Auction: 320 - The Numismatic Collector's Series Sale and the Forest Park Collection
Lot: 1869
Rombout Patent; Gulian Verplanck (1637-1684), prominent NY merchant; Thomas Dongan, Second Earl of Limerick (1634-1715), Lt. Governor of the Province of New York. Official Oct. 15, 1741 secretarial copy of Thomas Dongan's Grant of the "Rombout Patent". Five and three-quarter pages, folio. Certified by George Joseph Moore, Deputy Secretary of the Province of New York, and signed at the end by him "Geo Jos Moore Depty Secry". In 1682, a Flanders-born Huguenot merchant from New York, Francis Rombout and Gulian Verplanck, son of Abraham Isaac Verplanck -- patriarch and founder of the NY Verplanck family, jointly filed petitions for a land grant and permission to but a fertile tract of land from the Wappinger Indians on the east bank of the Hudson, extending from Fishkill almost to Poughkeepsie.

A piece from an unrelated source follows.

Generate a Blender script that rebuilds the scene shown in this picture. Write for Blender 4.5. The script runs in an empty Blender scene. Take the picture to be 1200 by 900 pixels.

Rombout, it is said bargained for "all the land he could see," then craftily climbed to the top of what is now called Mount Beacon to increase his view. In 1683, Rombout, Verplanck and partner Stephanus Van Cortlandt bought some 85,000 acres for roughly $1,200 in goods. The purchase was licensed by Lt. Governor Dongan and the grant confirmed in 1685 after the accession of James II - and would come to be known as the "Rombout Patent". Fine.